This Week in the News…

Posted: June 8, 2001 at 1:00 am, Last Updated: November 30, -0001 at 12:00 am

Following are highlights of national news coverage George Mason received during the past week:

Sunday, June 3, Denver Post

Immersion in Contemporary Literature Pays Off

“In the introduction to Listening to the Page, Alan Cheuse says of one stage in his checkered career, ‘I was learning fast that as a freelancer I had to work twice as hard as I should in order to earn about half of what I ought to be paid.’ Quoting that sentence is not just a self-serving squawk on behalf of freelance writers everywhere. It really goes to the essence of his book and his life as an intellectual. Though he is on the faculty of George Mason University, in the past he did many things to earn his daily bread.”

Monday, June 4, New York Times

Calls for Slavery Restitution Getting Louder

“‘If the government got the money from the tooth fairy or Santa Claus, that’d be great,’ said Walter E. Williams, chairman of the economics department at George Mason University. ‘But the government has to take the money from citizens, and there are no citizens alive today who were responsible for slavery. The problems that black people face are not going to be solved by white people, and they’re not going to be solved by money. The resources that are going into the fight for reparations would be far more valuably spent making sure that black kids have a credible education.'”

Tuesday, June 5, Associated Press Newswires

Opponents Say Video Lottery Terminals Will Create Casinos in Racetracks

Timothy A. Kelly, a visiting research fellow at the School of Public Policy at George Mason University in Virginia, told the committee that the resolution is flawed.
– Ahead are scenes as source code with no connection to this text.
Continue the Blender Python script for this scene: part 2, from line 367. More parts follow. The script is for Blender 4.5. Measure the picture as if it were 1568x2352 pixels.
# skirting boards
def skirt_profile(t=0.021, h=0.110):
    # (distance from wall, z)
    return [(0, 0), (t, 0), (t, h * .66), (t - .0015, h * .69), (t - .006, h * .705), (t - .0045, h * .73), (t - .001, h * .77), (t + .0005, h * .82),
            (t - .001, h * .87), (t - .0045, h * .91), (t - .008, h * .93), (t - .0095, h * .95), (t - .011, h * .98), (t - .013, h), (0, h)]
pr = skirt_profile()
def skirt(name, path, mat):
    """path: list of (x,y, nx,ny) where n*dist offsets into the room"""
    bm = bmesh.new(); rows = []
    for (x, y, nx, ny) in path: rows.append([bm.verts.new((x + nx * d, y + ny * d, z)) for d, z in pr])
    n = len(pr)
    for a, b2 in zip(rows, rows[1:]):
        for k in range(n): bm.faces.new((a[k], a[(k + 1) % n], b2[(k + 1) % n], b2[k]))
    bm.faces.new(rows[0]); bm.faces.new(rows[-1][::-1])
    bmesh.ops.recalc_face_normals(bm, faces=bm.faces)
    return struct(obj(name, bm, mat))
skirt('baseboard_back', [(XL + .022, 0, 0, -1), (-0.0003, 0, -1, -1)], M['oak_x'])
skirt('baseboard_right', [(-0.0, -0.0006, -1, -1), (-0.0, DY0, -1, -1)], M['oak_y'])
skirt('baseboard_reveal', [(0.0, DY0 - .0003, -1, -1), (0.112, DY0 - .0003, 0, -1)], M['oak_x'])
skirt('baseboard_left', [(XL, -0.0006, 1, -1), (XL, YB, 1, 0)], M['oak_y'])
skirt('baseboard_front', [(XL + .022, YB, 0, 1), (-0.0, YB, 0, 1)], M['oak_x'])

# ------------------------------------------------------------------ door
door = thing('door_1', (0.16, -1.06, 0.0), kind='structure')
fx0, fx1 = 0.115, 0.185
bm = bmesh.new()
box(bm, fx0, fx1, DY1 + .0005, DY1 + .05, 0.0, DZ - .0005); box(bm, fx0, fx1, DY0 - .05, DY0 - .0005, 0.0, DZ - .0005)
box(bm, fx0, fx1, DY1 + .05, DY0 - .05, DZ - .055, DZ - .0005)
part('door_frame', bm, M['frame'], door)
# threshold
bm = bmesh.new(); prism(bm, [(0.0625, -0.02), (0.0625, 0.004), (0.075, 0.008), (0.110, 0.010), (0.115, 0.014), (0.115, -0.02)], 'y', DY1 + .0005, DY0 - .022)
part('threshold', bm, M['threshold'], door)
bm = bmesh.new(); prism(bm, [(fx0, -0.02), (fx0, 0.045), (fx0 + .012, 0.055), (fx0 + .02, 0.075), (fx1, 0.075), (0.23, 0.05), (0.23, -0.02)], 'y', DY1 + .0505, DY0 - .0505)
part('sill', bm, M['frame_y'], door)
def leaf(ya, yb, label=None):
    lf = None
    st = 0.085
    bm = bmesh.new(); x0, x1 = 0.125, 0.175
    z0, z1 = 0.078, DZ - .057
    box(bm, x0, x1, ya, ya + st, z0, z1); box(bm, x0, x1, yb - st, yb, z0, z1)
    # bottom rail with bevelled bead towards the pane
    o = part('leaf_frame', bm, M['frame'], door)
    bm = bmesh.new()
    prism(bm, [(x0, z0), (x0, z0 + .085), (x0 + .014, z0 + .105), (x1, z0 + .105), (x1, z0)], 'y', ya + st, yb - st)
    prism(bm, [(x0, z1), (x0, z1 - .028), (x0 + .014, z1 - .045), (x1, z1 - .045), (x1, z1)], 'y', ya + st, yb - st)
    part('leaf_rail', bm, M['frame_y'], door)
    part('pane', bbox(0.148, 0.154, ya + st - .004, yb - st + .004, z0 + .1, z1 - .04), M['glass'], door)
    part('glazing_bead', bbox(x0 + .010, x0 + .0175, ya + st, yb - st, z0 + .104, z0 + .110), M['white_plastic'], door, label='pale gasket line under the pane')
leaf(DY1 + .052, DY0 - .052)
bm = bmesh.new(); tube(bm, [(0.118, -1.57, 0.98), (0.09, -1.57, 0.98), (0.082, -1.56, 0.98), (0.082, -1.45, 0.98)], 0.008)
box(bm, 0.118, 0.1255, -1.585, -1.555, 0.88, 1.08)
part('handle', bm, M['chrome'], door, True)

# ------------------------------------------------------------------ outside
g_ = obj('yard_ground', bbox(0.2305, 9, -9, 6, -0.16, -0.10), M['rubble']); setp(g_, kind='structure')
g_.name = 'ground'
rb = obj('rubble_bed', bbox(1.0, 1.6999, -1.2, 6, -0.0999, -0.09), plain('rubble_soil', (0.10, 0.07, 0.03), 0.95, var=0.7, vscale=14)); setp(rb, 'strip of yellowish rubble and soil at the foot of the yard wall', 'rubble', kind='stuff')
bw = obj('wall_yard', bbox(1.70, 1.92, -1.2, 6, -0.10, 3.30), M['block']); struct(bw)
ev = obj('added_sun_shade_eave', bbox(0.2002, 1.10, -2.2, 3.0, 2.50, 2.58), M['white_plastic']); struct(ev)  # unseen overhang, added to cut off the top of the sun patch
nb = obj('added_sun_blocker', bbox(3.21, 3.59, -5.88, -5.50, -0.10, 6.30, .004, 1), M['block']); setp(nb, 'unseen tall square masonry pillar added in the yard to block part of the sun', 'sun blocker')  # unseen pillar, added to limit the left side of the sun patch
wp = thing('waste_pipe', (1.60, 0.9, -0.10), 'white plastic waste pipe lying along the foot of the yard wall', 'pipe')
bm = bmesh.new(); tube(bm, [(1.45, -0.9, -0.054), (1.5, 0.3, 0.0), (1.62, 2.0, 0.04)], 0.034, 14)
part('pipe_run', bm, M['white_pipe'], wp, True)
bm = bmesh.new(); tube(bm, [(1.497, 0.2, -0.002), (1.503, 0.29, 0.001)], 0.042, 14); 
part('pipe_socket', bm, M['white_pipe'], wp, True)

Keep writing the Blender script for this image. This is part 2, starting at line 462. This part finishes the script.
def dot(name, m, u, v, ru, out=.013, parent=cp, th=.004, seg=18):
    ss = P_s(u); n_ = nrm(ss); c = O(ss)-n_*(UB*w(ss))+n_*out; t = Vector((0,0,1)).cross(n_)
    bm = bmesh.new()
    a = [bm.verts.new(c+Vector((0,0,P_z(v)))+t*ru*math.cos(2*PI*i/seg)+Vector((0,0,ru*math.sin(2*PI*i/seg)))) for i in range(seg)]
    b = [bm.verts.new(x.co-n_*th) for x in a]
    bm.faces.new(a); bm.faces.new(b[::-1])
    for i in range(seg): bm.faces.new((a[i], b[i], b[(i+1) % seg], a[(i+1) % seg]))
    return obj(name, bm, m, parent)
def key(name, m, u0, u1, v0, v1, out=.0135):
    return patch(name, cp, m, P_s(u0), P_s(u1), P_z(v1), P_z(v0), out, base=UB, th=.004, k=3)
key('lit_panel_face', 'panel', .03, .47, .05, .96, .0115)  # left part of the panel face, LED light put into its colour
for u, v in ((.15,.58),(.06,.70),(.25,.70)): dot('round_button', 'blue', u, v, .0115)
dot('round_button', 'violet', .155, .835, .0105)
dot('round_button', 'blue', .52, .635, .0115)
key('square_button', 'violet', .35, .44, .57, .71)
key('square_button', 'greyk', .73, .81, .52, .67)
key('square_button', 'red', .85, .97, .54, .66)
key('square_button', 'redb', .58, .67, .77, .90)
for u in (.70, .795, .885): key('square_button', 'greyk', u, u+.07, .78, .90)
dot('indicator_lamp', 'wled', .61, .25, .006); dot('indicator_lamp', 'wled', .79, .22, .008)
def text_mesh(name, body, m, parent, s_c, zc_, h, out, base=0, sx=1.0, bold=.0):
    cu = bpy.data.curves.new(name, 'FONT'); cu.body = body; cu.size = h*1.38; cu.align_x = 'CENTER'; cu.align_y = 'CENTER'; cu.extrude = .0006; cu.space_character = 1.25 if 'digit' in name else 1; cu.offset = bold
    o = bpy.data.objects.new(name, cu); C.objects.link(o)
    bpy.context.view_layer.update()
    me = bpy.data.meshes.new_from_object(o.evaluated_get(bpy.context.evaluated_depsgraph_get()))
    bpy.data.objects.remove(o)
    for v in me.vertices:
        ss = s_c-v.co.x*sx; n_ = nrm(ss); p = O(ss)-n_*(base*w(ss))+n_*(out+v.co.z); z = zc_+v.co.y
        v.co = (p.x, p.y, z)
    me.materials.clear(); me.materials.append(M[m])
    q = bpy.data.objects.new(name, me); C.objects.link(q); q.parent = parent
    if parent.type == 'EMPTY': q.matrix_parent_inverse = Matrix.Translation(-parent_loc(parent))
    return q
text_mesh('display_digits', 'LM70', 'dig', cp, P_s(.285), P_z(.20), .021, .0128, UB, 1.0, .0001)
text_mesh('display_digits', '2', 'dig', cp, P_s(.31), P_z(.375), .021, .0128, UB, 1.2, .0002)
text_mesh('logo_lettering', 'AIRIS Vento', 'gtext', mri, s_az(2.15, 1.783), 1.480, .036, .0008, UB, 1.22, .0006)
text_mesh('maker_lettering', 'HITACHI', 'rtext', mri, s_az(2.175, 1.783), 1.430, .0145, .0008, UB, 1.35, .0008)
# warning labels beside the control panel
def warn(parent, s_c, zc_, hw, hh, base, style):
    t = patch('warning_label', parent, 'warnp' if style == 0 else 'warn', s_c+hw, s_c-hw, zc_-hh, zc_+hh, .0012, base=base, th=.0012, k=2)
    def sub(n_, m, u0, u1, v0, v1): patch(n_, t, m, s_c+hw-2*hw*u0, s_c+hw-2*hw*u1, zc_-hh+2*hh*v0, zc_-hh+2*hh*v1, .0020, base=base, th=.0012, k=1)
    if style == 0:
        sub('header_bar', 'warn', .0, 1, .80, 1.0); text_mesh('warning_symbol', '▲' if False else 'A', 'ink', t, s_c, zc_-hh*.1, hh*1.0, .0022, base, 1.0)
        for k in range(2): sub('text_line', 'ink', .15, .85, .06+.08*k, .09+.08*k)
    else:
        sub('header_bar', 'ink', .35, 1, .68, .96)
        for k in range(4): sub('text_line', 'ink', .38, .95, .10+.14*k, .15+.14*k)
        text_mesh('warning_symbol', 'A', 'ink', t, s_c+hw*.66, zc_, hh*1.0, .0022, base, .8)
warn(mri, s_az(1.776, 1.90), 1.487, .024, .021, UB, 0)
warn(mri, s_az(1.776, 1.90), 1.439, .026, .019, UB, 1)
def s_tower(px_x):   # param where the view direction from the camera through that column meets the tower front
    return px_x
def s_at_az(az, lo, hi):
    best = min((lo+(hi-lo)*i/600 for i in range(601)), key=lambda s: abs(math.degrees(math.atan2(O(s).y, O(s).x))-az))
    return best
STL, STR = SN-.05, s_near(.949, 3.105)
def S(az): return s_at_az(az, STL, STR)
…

He said that putting video lottery terminals in racetracks creates ‘quasi-casinos’ and Ohio voters already rejected Ohio allowing casinos issues on ballots in 1990 and 1996.”

Tuesday, June 5, Seattle Times

Partisans Work Public in Advance of Court Decision on Microsoft Antitrust Case

“‘The battle is for the court of public opinion,’ said Ernest Gellhorn, an antitrust specialist at the George Mason University School of Law. ‘What that public opinion does is it indirectly has an impact on the court. It has an impact on government, on whether the Justice Department should pursue the case.'”

Wednesday, June 6, Reuters English News Service

Tough U.S. Stance Seen Helping China Hard-Liners

“In Ming Wan’s China, President George W. Bush could be the best friend a Communist hard-liner ever had. That is because China’s steady economic gains and renewed prestige on the world stage have bred a nation of 1.27 billion people who are increasingly conservative in outlook and nationalistic when it comes to dealing with Washington. ‘The most striking trend in China today is strong political conservatism combined with nationalist emotions,’ said Wan, a Chinese-born international affairs expert who teaches at George Mason University near Washington.”